* _EXERCISE DETAILS_: Retype exactly what runs from the first line of the data to the line with "sc.camera = cam", keeping both of those lines and skipping pictures.

* _PROVIDED DATA_:
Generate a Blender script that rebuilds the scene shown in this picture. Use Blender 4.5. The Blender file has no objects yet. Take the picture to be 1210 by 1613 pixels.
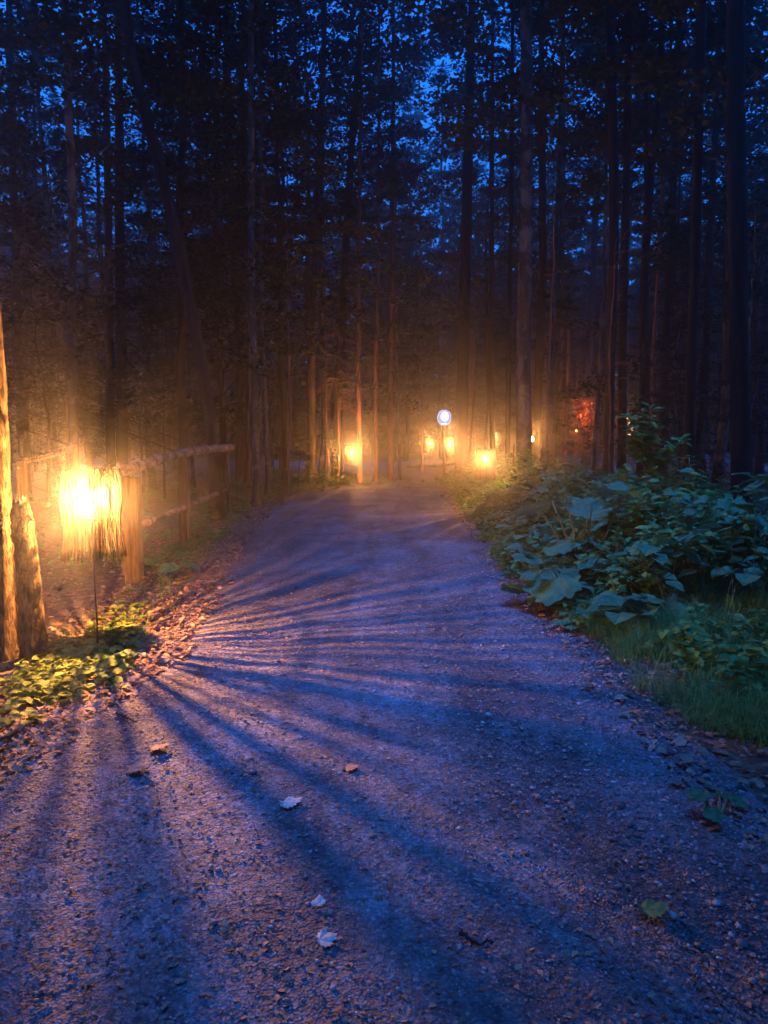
import bpy, math, random
import numpy as np
from mathutils import Vector, Matrix, Euler

R = math.radians
sc = bpy.context.scene
col = sc.collection

# ------------------------------------------------------------------ camera
FPX = 1165.0
PITCH = R(5.81)
CAMZ = 1.55
cd = bpy.data.cameras.new('camera')
cam = bpy.data.objects.new('camera', cd)
col.objects.link(cam)
cam.location = (0, 0, CAMZ)
cam.rotation_euler = (R(90) - PITCH, 0, 0)
cd.sensor_fit = 'VERTICAL'
cd.sensor_height = 36.0
cd.lens = 26.0
cd.clip_start = 0.05
cd.clip_end = 600
sc.camera = cam

# ------------------------------------------------------------------ sky
w = bpy.data.worlds.new('World')
sc.world = w
w.use_nodes = True
nt = w.node_tree
bg = nt.nodes['Background']
sky = nt.nodes.new('ShaderNodeTexSky')
sky.sky_type = 'NISHITA'
sky.sun_disc = False
sky.sun_elevation = R(75)
sky.sun_rotation = R(180)
tint = nt.nodes.new('ShaderNodeMix')
tint.data_type = 'RGBA'
tint.blend_type = 'MULTIPLY'
tint.inputs[0].default_value = 1.0
tint.inputs[7].default_value = (0.04, 0.38, 1.15, 1)      # blue dusk, camera balanced for lamp light
nt.links.new(sky.outputs[0], tint.inputs[6])
nt.links.new(tint.outputs[2], bg.inputs[0])
bg.inputs[1].default_value = 0.15

# last light of the dusk sky, coming down the open path from behind
sl = bpy.data.lights.new('dusk_light', 'SUN')
so = bpy.data.objects.new('dusk_light', sl)
col.objects.link(so)
so.rotation_euler = (R(16), 0, 0)
sl.energy = 3.1
sl.angle = R(14)
sl.color = (0.035, 0.19, 1.0)

sc.view_settings.view_transform = 'Standard'
sc.view_settings.look = 'None'
sc.view_settings.exposure = 1.9
sc.view_settings.gamma = 1
sc.render.engine = 'CYCLES'
cy = sc.cycles
cy.use_denoising = True
cy.max_bounces = 4
cy.diffuse_bounces = 2
cy.glossy_bounces = 1
cy.transmission_bounces = 2
cy.volume_bounces = 0
cy.transparent_max_bounces = 8
cy.sample_clamp_indirect = 2.0
cy.sample_clamp_direct = 0.0
cy.use_adaptive_sampling = True
cy.adaptive_threshold = 0.02
cy.caustics_reflective = False
cy.caustics_refractive = False

LANTERN_W = 190.0        # lamp power of a stick lantern
HAZE_D = 0.0132

# ------------------------------------------------------------------ helpers
def ray(px, py):
    u = (px - 605) / FPX
    v = (806.5 - py) / FPX
    return np.array([u, math.cos(PITCH) + v * math.sin(PITCH), -math.sin(PITCH) + v * math.cos(PITCH)])

def W(px, py, d):
    r = ray(px, py)
    t = d / r[1]
    return np.array([r[0] * t, d, CAMZ + r[2] * t])

def G(px, py, z=0.0):
    r = ray(px, py)
    t = (z - CAMZ) / r[2]
    return np.array([r[0] * t, r[1] * t, z])

def vnoise(x, y, s=1.0, seed=0):
    a = np.sin(x * 1.7 * s + seed) * np.cos(y * 1.3 * s + 2.1 * seed)
    b = np.sin(x * 3.1 * s + y * 2.3 * s + seed * 3.3) * 0.5
    c = np.sin(x * 6.3 * s - y * 5.7 * s + seed * 1.7) * 0.25
    return (a + b + c) / 1.75

# path edges, world x against world y
PY = np.array([-6, 0, 2.0, 3.5, 5.3, 8, 10, 15, 20, 22, 23.5, 27, 31, 35, 41, 50])
PL = np.array([-2.3, -2.2, -2.1, -1.95, -1.75, -2.05, -2.3, -2.65, -2.75, -1.9, -.8, -.8, -.9, -1.2, -3.8, -9])
PR = np.array([2.2, 2.1, 1.75, 1.55, 1.60, 1.45, 1.6, 1.75, 1.95, 1.95, 1.9, 1.95, 2.3, 2.2, 0.3, -5])
def pl(y): return np.interp(y, PY, PL) + 0.10 * vnoise(y, y * 0.3, 2.0, 4)
def pr(y): return np.interp(y, PY, PR) + 0.10 * vnoise(y, y * 0.3, 2.3, 9)

def gz(x, y):
    x = np.asarray(x, float); y = np.asarray(y, float)
    dl = np.clip((np.interp(y, PY, PL) - x), 0, None)
    dr = np.clip((x - np.interp(y, PY, PR)), 0, None)
    off = dl + dr
    base = 0.05 * vnoise(x, y, 0.9, 1) * np.clip(off, 0, 1) + 0.18 * vnoise(x, y, 0.21, 3) * np.clip(off / 4, 0, 1)
    return base + 0.07 * np.clip(dr, 0, 2.5) - 0.03 * np.clip(dl, 0, 3)

class MB:
    def __init__(s): s.v = []; s.f = []; s.n = 0
    def add(s, verts, faces):
        verts = np.asarray(verts, float).reshape(-1, 3)
        faces = np.asarray(faces, int)
        s.v.append(verts); s.f.append(faces + s.n); s.n += len(verts)
    def mesh(s, name, mat, smooth=True):
        m = bpy.data.meshes.new(name)
        v = np.concatenate(s.v)
        k = [f for f in s.f if len(f)]
        sizes = np.concatenate([np.full(len(f), f.shape[1]) for f in k])
        idx = np.concatenate([f.ravel() for f in k])
        m.vertices.add(len(v)); m.vertices.foreach_set('co', v.ravel())
        m.loops.add(len(idx)); m.loops.foreach_set('vertex_index', idx)
        m.polygons.add(len(sizes))
        m.polygons.foreach_set('loop_start', np.concatenate([[0], np.cumsum(sizes)[:-1]]))
        m.polygons.foreach_set('loop_total', sizes)
        m.update(calc_edges=True)
        m.polygons.foreach_set('use_smooth', np.full(len(sizes), smooth))
        if mat is not None:
            for q in (mat if isinstance(mat, (list, tuple)) else [mat]): m.materials.append(q)
        return m
    def obj(s, name, mat, parent=None, smooth=True):
        return link(name, s.mesh(name, mat, smooth), parent)

def link(name, data, parent=None, loc=None, rot=None, scale=None):
    o = bpy.data.objects.new(name, data)
    col.objects.link(o)
    if parent is not None: o.parent = parent
    if loc is not None: o.location = loc
    if rot is not None: o.rotation_euler = rot
    if scale is not None: o.scale = (scale,) * 3 if np.isscalar(scale) else scale
    return o

def tag(o, label=None, cat=None, group=None, kind=None):
    if label: o['label'] = label
    if cat: o['category'] = cat
    if group: o['group'] = group
    if kind: o['kind'] = kind
    return o

def thing(name, label, cat, loc=(0, 0, 0), rz=0.0, group=None, scale=1.0):
    o = bpy.data.objects.new(name, None)
    col.objects.link(o)
    o.empty_display_size = 0.2
    o.location = loc; o.rotation_euler = (0, 0, rz); o.scale = (scale,) * 3
    return tag(o, label, cat, group)

def tube(mb, pts, rad, sides=8, rough=0.0, rng=None, cap=True):
    pts = np.asarray(pts, float); n = len(pts)
    rad = np.broadcast_to(np.asarray(rad, float), (n,))
    t = np.gradient(pts, axis=0)
    t /= np.linalg.norm(t, axis=1)[:, None] + 1e-9
    ref = np.array([0, 0, 1.0]) if abs(t[0][2]) < 0.9 else np.array([1.0, 0, 0])
    a = np.cross(t, ref); a /= np.linalg.norm(a, axis=1)[:, None] + 1e-9
    b = np.cross(t, a)
    th = np.linspace(0, 2 * np.pi, sides, endpoint=False)
    ring = np.cos(th)[None, :, None] * a[:, None, :] + np.sin(th)[None, :, None] * b[:, None, :]
    rr = rad[:, None] * np.ones((1, sides))
    if rough and rng is not None:
        rr = rr * (1 + rough * rng.normal(size=(n, sides)) + rough * rng.normal(size=(1, sides)))
    v = (pts[:, None, :] + ring * rr[:, :, None]).reshape(-1, 3)
    i = np.arange(n - 1)[:, None] * sides; j = np.arange(sides)[None, :]
    j2 = (j + 1) % sides
    f = np.stack([i + j, i + j2, i + sides + j2, i + sides + j], -1).reshape(-1, 4)
    base = mb.n
    mb.add(v, f)
    if cap:
        v2 = np.array([pts[0], pts[-1]])
        k = mb.n; mb.v.append(v2); mb.n += 2
        jj = np.arange(sides); j3 = (jj + 1) % sides
        mb.f.append(np.stack([np.full(sides, k), base + j3, base + jj], -1))
        mb.f.append(np.stack([np.full(sides, k + 1), base + (n - 1) * sides + jj, base + (n - 1) * sides + j3], -1))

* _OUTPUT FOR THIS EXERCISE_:
Generate a Blender script that rebuilds the scene shown in this picture. Use Blender 4.5. The Blender file has no objects yet. Take the picture to be 1210 by 1613 pixels.
import bpy, math, random
import numpy as np
from mathutils import Vector, Matrix, Euler

R = math.radians
sc = bpy.context.scene
col = sc.collection

# ------------------------------------------------------------------ camera
FPX = 1165.0
PITCH = R(5.81)
CAMZ = 1.55
cd = bpy.data.cameras.new('camera')
cam = bpy.data.objects.new('camera', cd)
col.objects.link(cam)
cam.location = (0, 0, CAMZ)
cam.rotation_euler = (R(90) - PITCH, 0, 0)
cd.sensor_fit = 'VERTICAL'
cd.sensor_height = 36.0
cd.lens = 26.0
cd.clip_start = 0.05
cd.clip_end = 600
sc.camera = cam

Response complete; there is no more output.